> [Short task]: Reproduce the listing below exactly. Pictures do not belong in the copy.

> [Data section]:
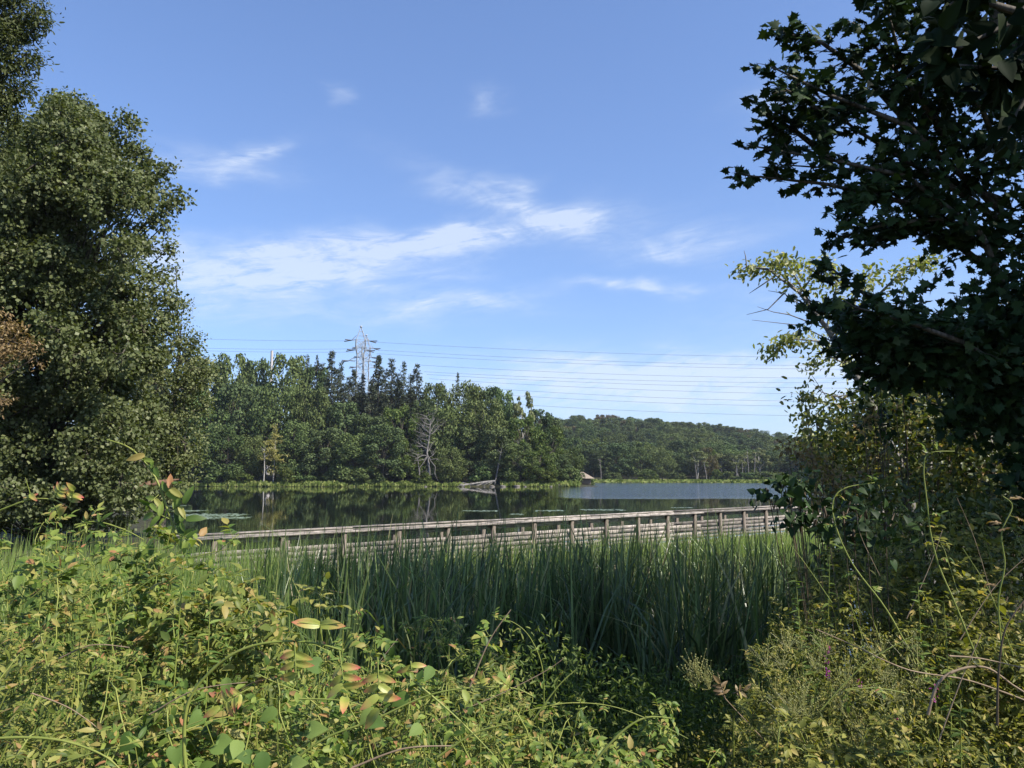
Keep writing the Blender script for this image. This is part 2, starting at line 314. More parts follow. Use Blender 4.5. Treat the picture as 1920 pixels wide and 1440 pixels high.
# water
def watermat():
    m, t, b = newmat('lake_water')
    b.inputs['Base Color'].default_value = (.008, .012, .008, 1); b.inputs['Roughness'].default_value = .015; b.inputs['IOR'].default_value = 1.55
    g = t.nodes.new('ShaderNodeNewGeometry'); s = t.nodes.new('ShaderNodeSeparateXYZ'); t.links.new(g.outputs['Position'], s.inputs[0])
    nn = t.nodes.new('ShaderNodeTexNoise'); nn.inputs['Scale'].default_value = .06; nn.inputs['Detail'].default_value = 3
    t.links.new(g.outputs['Position'], nn.inputs['Vector'])
    wob = mth(t, 'MULTIPLY', mth(t, 'SUBTRACT', nn.outputs[0], .5), 14)
    ya = mth(t, 'ADD', s.outputs[1], wob)
    # breeze-ruffled patch beyond the point of the promontory
    a = mth(t, 'MULTIPLY', mth(t, 'SUBTRACT', ya, 90), .09, clamp=True)
    edge = mth(t, 'SUBTRACT', s.outputs[0], mth(t, 'MULTIPLY', s.outputs[1], .045))
    bb = mth(t, 'MULTIPLY', mth(t, 'ADD', edge, mth(t, 'MULTIPLY', wob, .3)), .14, clamp=True)
    mask = mth(t, 'MULTIPLY', a, bb)
    mp = t.nodes.new('ShaderNodeMapping'); mp.inputs['Scale'].default_value = (1.0, 1.6, 1); t.links.new(g.outputs['Position'], mp.inputs[0])
    n1 = t.nodes.new('ShaderNodeTexNoise'); n1.inputs['Scale'].default_value = 2.2; n1.inputs['Detail'].default_value = 4; t.links.new(mp.outputs[0], n1.inputs['Vector'])
    b1 = t.nodes.new('ShaderNodeBump'); b1.inputs['Distance'].default_value = .13
    t.links.new(mth(t, 'ADD', .004, mth(t, 'MULTIPLY', mask, 1.0)), b1.inputs['Strength']); t.links.new(n1.outputs[0], b1.inputs['Height'])
    t.links.new(b1.outputs[0], b.inputs['Normal'])
    t.links.new(mth(t, 'ADD', .03, mth(t, 'MULTIPLY', mask, .06)), b.inputs['Roughness'])
    return m
w = MB(); w.add([[-1700, 4, 0], [1700, 4, 0], [1700, 330, 0], [-1700, 330, 0]], [[0, 1, 2, 3]])
tag(w.obj('water', watermat()), kind='structure')
# ------------------------------------------------------------------ far trees
def crown_far(seed, w, h, base, nb, per, mat, name, lob=.2, leaf=.30, prof=.42):
    per = int(per * 1.7)
    rng = np.random.default_rng(seed); mb = MB(); cs = []
    for i in range(nb):
        t = rng.random() ** .9; z = base + (h - base) * (.08 + .86 * t)
        tt = (z - base) / (h - base); rr = w / 2 * sqrt(max(.05, 1 - ((tt - prof) / (1.05 - prof if tt > prof else prof + .25)) ** 2))
        a = rng.random() * 2 * pi; k = rng.uniform(.45, .92) ** .7
        rb = w * lob * rng.uniform(.45, 1.05) * (1 - .35 * tt)
        c = np.array([cos(a) * rr * k, sin(a) * rr * k, min(z, h - rb * .8)]); cs.append((c, rb))
        n = int(per * (rb / (w * lob)) ** 2)
        d = rdir(rng, n); d[:, 2] = d[:, 2] * .85 + .18; d = unit(d)
        bump = 1 + .3 * np.sin(d[:, 0] * 7 + i) * np.cos(d[:, 1] * 6 + d[:, 2] * 5 + 2 * i)
        p = c + d * rb * (bump * rng.uniform(.72, 1.06, n))[:, None] * np.array([1, 1, .8])
        nr = unit(d + rng.normal(size=(n, 3)) * .38)
        mb.leaves(p, rdir(rng, n), nr, leaf * rng.uniform(.6, 1.25, n), CHIP)
    return mb.mesh(name, mat), cs
def trunk_mesh(seed, h, r, cs, name, mat, lean=0):
    rng = np.random.default_rng(seed); mb = MB()
    n = 7; z = np.linspace(-.6, h * .82, n); wob = np.cumsum(rng.normal(size=(n, 2)) * .12, 0); wob[0] = 0
    p = np.stack([wob[:, 0] + lean * z, wob[:, 1], z], 1); mb.tube(p, np.linspace(r, r * .25, n), 7)
    for c, rb in cs[::2]:
        zz = max(h * .2, c[2] * .62); q = np.array([np.interp(zz, z, p[:, 0]), np.interp(zz, z, p[:, 1]), zz])
        m = (q + c) / 2 + np.array([0, 0, -.05 * h * .3]); mb.tube([q, m, c], [r * .35, r * .22, r * .08], 5)
    return mb.mesh(name, mat, True)
protos = {}
def proto(kind, seed, w, h, base, nb, per, mat, **k):
    bark = k.pop('bark', 'bark')
    me, cs = crown_far(seed, w, h, base, nb, per, M[mat], 'crown', **k)
    protos[kind] = (me, trunk_mesh(seed + 1, h, h * .016, cs, 'trunk', M[bark]), w, h)
proto('broad1', 11, 11, 14, 1.2, 62, 250, 'far_a')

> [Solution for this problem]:
Keep writing the Blender script for this image. This is part 2, starting at line 314. More parts follow. Use Blender 4.5. Treat the picture as 1920 pixels wide and 1440 pixels high.
# water
def watermat():
    m, t, b = newmat('lake_water')
    b.inputs['Base Color'].default_value = (.008, .012, .008, 1); b.inputs['Roughness'].default_value = .015; b.inputs['IOR'].default_value = 1.55
    g = t.nodes.new('ShaderNodeNewGeometry'); s = t.nodes.new('ShaderNodeSeparateXYZ'); t.links.new(g.outputs['Position'], s.inputs[0])
    nn = t.nodes.new('ShaderNodeTexNoise'); nn.inputs['Scale'].default_value = .06; nn.inputs['Detail'].default_value = 3
    t.links.new(g.outputs['Position'], nn.inputs['Vector'])
    wob = mth(t, 'MULTIPLY', mth(t, 'SUBTRACT', nn.outputs[0], .5), 14)
    ya = mth(t, 'ADD', s.outputs[1], wob)
    # breeze-ruffled patch beyond the point of the promontory
    a = mth(t, 'MULTIPLY', mth(t, 'SUBTRACT', ya, 90), .09, clamp=True)
    edge = mth(t, 'SUBTRACT', s.outputs[0], mth(t, 'MULTIPLY', s.outputs[1], .045))
    bb = mth(t, 'MULTIPLY', mth(t, 'ADD', edge, mth(t, 'MULTIPLY', wob, .3)), .14, clamp=True)
    mask = mth(t, 'MULTIPLY', a, bb)
    mp = t.nodes.new('ShaderNodeMapping'); mp.inputs['Scale'].default_value = (1.0, 1.6, 1); t.links.new(g.outputs['Position'], mp.inputs[0])
    n1 = t.nodes.new('ShaderNodeTexNoise'); n1.inputs['Scale'].default_value = 2.2; n1.inputs['Detail'].default_value = 4; t.links.new(mp.outputs[0], n1.inputs['Vector'])
    b1 = t.nodes.new('ShaderNodeBump'); b1.inputs['Distance'].default_value = .13
    t.links.new(mth(t, 'ADD', .004, mth(t, 'MULTIPLY', mask, 1.0)), b1.inputs['Strength']); t.links.new(n1.outputs[0], b1.inputs['Height'])
    t.links.new(b1.outputs[0], b.inputs['Normal'])
    t.links.new(mth(t, 'ADD', .03, mth(t, 'MULTIPLY', mask, .06)), b.inputs['Roughness'])
    return m
w = MB(); w.add([[-1700, 4, 0], [1700, 4, 0], [1700, 330, 0], [-1700, 330, 0]], [[0, 1, 2, 3]])
tag(w.obj('water', watermat()), kind='structure')
# ------------------------------------------------------------------ far trees
def crown_far(seed, w, h, base, nb, per, mat, name, lob=.2, leaf=.30, prof=.42):
    per = int(per * 1.7)
    rng = np.random.default_rng(seed); mb = MB(); cs = []
    for i in range(nb):
        t = rng.random() ** .9; z = base + (h - base) * (.08 + .86 * t)
        tt = (z - base) / (h - base); rr = w / 2 * sqrt(max(.05, 1 - ((tt - prof) / (1.05 - prof if tt > prof else prof + .25)) ** 2))
        a = rng.random() * 2 * pi; k = rng.uniform(.45, .92) ** .7
        rb = w * lob * rng.uniform(.45, 1.05) * (1 - .35 * tt)
        c = np.array([cos(a) * rr * k, sin(a) * rr * k, min(z, h - rb * .8)]); cs.append((c, rb))
        n = int(per * (rb / (w * lob)) ** 2)
        d = rdir(rng, n); d[:, 2] = d[:, 2] * .85 + .18; d = unit(d)
        bump = 1 + .3 * np.sin(d[:, 0] * 7 + i) * np.cos(d[:, 1] * 6 + d[:, 2] * 5 + 2 * i)
        p = c + d * rb * (bump * rng.uniform(.72, 1.06, n))[:, None] * np.array([1, 1, .8])
        nr = unit(d + rng.normal(size=(n, 3)) * .38)
        mb.leaves(p, rdir(rng, n), nr, leaf * rng.uniform(.6, 1.25, n), CHIP)
    return mb.mesh(name, mat), cs
def trunk_mesh(seed, h, r, cs, name, mat, lean=0):
    rng = np.random.default_rng(seed); mb = MB()
    n = 7; z = np.linspace(-.6, h * .82, n); wob = np.cumsum(rng.normal(size=(n, 2)) * .12, 0); wob[0] = 0
    p = np.stack([wob[:, 0] + lean * z, wob[:, 1], z], 1); mb.tube(p, np.linspace(r, r * .25, n), 7)
    for c, rb in cs[::2]:
        zz = max(h * .2, c[2] * .62); q = np.array([np.interp(zz, z, p[:, 0]), np.interp(zz, z, p[:, 1]), zz])
        m = (q + c) / 2 + np.array([0, 0, -.05 * h * .3]); mb.tube([q, m, c], [r * .35, r * .22, r * .08], 5)
    return mb.mesh(name, mat, True)
protos = {}
def proto(kind, seed, w, h, base, nb, per, mat, **k):
    bark = k.pop('bark', 'bark')
    me, cs = crown_far(seed, w, h, base, nb, per, M[mat], 'crown', **k)
    protos[kind] = (me, trunk_mesh(seed + 1, h, h * .016, cs, 'trunk', M[bark]), w, h)
proto('broad1', 11, 11, 14, 1.2, 62, 250, 'far_a')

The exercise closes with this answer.